E is also working on a new Eels album for release next summer on Dreamworks. Souljacker collaborator John Parish (PJ Harvey) is back in the fold. Writing sessions will continue later this month in Southern California, though E says the group already has a handful of songs: "Tea With Hitler" and "Pigs Blood Ballet," to name two.

"The stuff we're working on now is really heavily polka influenced," he says. "There's a lot of clarinets and tubas. I think it's going to be a big hit on [Los Angeles modern rock station] KROQ . . . Having a big KROQ hit just means a bunch of assholes start coming back to your concerts. Maybe that sounds bad, but it's kind of true. I might be the only artist who has actively worked at paring down his audience over the years to keep out the jocks and the assholes."

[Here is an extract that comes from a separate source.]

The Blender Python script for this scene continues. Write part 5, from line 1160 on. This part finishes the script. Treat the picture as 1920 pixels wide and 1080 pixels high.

E is also considering using some of the material he recorded two years ago with R.E.M. guitarist (and sometime Eels collaborator) Peter Buck on the album. "They sound more like R.E.M. songs with me singing instead of Michael Stipe," he says, laughing.

E has also been championing the publicity campaign for MC Honky, a reclusive Los Angeles musician whose record he produced after finding him through a fan. "We met when his daughter came to our concert at the El Rey Theater a few years ago and handed me a tape," he explains. "She recognized the genius and I did too right away. It was the one outside project I really wanted to work." MC Honky's record, I Am the Messiah, was released in Australia this month and will be released in England and the rest of Europe in February, but E is also committed to a U.S. release. "He's kind of an older, shy guy that doesn't really want anything to do with being famous, so I made it my pet project to get it out here."